Establishment News Media Is Asking For Special Treatment From the Feds

P. Gardner Goldsmith | July 13, 2017

 

Before we dive into the breaking story, let’s step back a few months.

Canny observers of political events often have the capacity to act like seasoned trackers from stories of the American Old West. They kneel, put an ear to the news landscape, hear rumbling, and tell you precisely how many political bison are charging over the plains to crush your wagon train.

And late last summer, a confluence of unfounded dinosaur media news stories, rhetoric from politicians in D.C., and nonsensical accusations from leftist professors came together to ring the alarms of political trackers. As alternative media reporters noted the easily observable problems with Hillary Clinton’s health during the summer of 2016, old guard news outlets like the New York Times and Washington Post derided and lampooned such reports as “fake.” 

Of course, when she appeared at a World Trade Center memorial last September and collapsed, the upstart reporters were proven right.

As DNC e-mails, Hillary's emails, and Podesta e-mails got leaked to the public, those reporters told us, in essence, to “pay no attention,” and to avert our eyes. CNN’s Chris Cuomo actually took his foot out of his mouth long enough to try to tell viewers that they would be breaking the law if they checked out the documents on Wikileaks -- a claim that was, of course, completely false.

Shortly thereafter, the “Russia” hack canard became their spoon-feed du jour. And in consort, we began to hear utterly nonsensical claims from the Washington Post that free market libertarian websites like RonPaul Dot Com and Anti-War Dot Com were “Russian Propaganda”, and leftist Merrimack College “media studies” professor Melissa Zimdars created a list of sites she doesn’t like, awkwardly labeling them “fake news”.

In the meantime, a bill, originally introduced in 2016, quietly made its way through Congress for a final vote at the end of the year.

Now a law, the bill was called the Portman-Murphy Counter-Propaganda Bill, and it was co-sponsored by those shining paragons of constitutionalism: Sen. Rob Portman (R, Ohio), and his “across-the-aisle” pal, Sen.
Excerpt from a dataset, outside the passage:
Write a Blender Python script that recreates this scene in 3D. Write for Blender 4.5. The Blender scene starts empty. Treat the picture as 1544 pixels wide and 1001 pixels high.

Chris Murphy (D, Conn). It was wrapped into the 2017 National Defense Authorization Act and pushed by President Obama at precisely the same time as all these collectivist mill-grinders were pumping out fake stories about “fake news” and “Russian propaganda.”

The Portman-Murphy legislation gave the federal government the ability to “develop, integrate, and synchronize whole-of-government initiatives to expose and counter foreign disinformation operations by our enemies and proactively advance fact-based narratives that support U.S. allies and interests.”

In other words, it increases the resources of the U.S. government, particularly the State Department, to create propaganda.

But it does more than that. The law actually gives the federal government the power to work with and fund non-governmental agencies and news organizations in their great quest to cleanse our news of “unwanted” information that doesn’t jive with the government/media narrative. The law actually gives the feds the power to bail out failing news agencies under the guise of "partnerships."

In the old days, that was called "fascism." Now, it’s called “fighting propaganda” – with government propaganda.

Which brings us to the news, here at the end of the piece. As the New York Sun recently reported, a consortium of media moguls called The News Media Alliance (NMA) is now calling on the federal government to give them an exemption to antitrust laws, allowing them to collectively negotiate against their now-dominant competitors in news dissemination, Facebook and Google.

In a Wall Street Journal Op-Ed, NMA President and CEO David Chavern actually likened these top-heavy, stodgy news sources to “serfs” of Facebook and Google, despite the fact that their owners include people like Jeff Bezos (owner of the Washington Post, and Amazon, whose net worth is about $84 billion, and whose Amazon has a $600 million contract with the CIA to handle CIA data), Carlos Slim (owner of the New York Times, whose net worth is estimated at $61.1 billion), and Warren Buffet (net worth: $76.9 billion).

I have no problem with allowing interested parties to collectively negotiate with other parties. But to ask for special exemptions from the government, while not asking for other antitrust laws to be torn down, is hypocritical – precisely what one might expect from the media.

The dying dinosaur media are becoming desperate. As the snooty NYT and its leftist old guard pals are exposed for publishing more and more false stories, they act more like social justice warrior snowflakes, exhibiting illogical, hypocritical, inverted, and aggressive pathology that many people shun.

The way to help themselves is not to get government assistance, or blame Google or Facebook or the consumers for going elsewhere to get information. The solution is to improve their products by rejecting the political agendas that have driven their news and editorial slants for decades.

Anyone want to lay bets on them getting the message?